Regarding yield curve inversion, investor concerns are understandable, since 7 of the 8 US 10Year/3month inversions (i.e. a negative spread between the two tenors) since the 1960s have been followed by a US recession, with an average lag of 11 months (min: 6 months I max: 17 months – see graph below). Albeit the inversion should not be ignored, there is evidence that the recession signal may not be so robust this time due to specific factors such as i) negative US Treasury term premia due, inter alia, to global Quantitative Easing; and ii) negative nominal bond yields in Germany and Japan, which raise the attractiveness of US Treasuries, thus holding down the long-term USTs.

Two critical factors could support the global economy in H2:2019/H12020 and, thus, risk assets (i) if US-China trade developments conclude positively and (ii) if the Fed’s dovish turn since January (0 interest rate hikes are now expected in 2019 vs 3 in December 2018) could reverse the over-tightening of 2018 comprised by four interest rate hikes and $373bn liquidity deletion. Recall that in the past, episodes of yield curve inversion were driven mainly by a larger increase in short-term interest rates compared with long-term ones (bear-flattening), as the Fed was hiking to combat an overheating economy, rising inflationary pressures and/or financial imbalances.

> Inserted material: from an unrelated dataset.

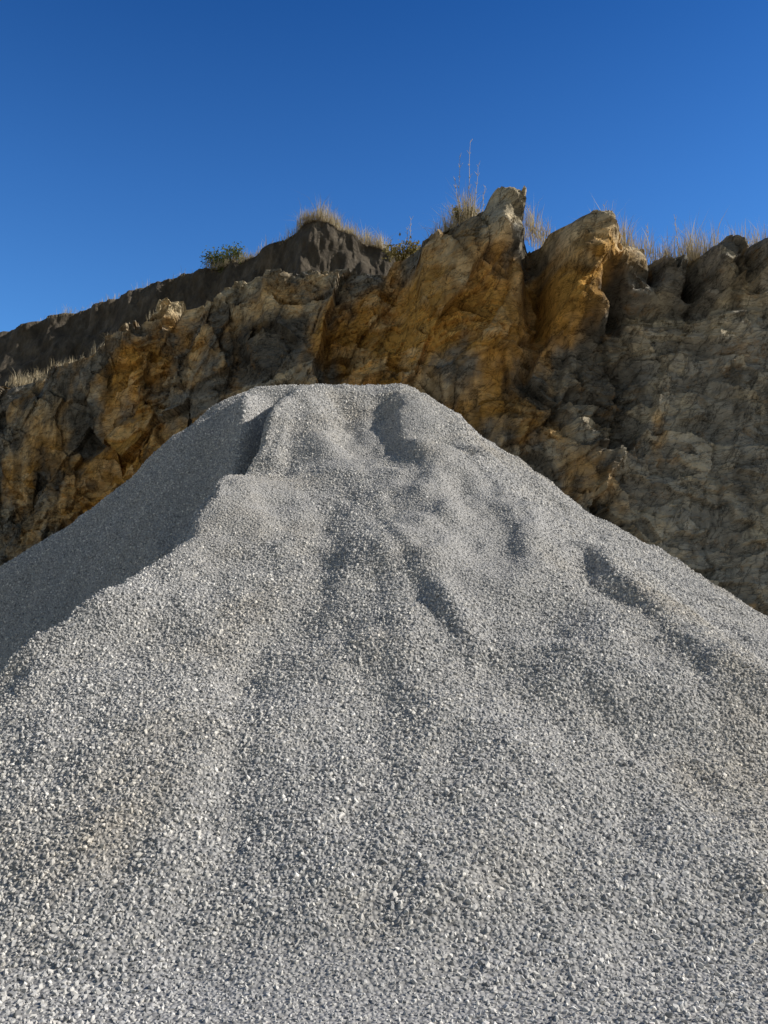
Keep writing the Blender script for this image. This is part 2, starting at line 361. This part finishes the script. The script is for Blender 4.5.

Regarding political uncertainty, following the rejection of eight motions last week (and another four on Monday) on the future of Brexit by the British Parliament, options now appear limited. Should Parliament fail to agree, general elections or a request for a longer extension to Brexit appear possible scenarios. In the US, Special Counsel Mueller found that the Trump administration did not conspire with Russia in the 2016 elections, but Mueller drew no conclusion regarding the obstruction of justice by the President. As a result, the Attorney General concluded that the President did not commit an obstruction of justice offense, minimizing the odds for impeachment.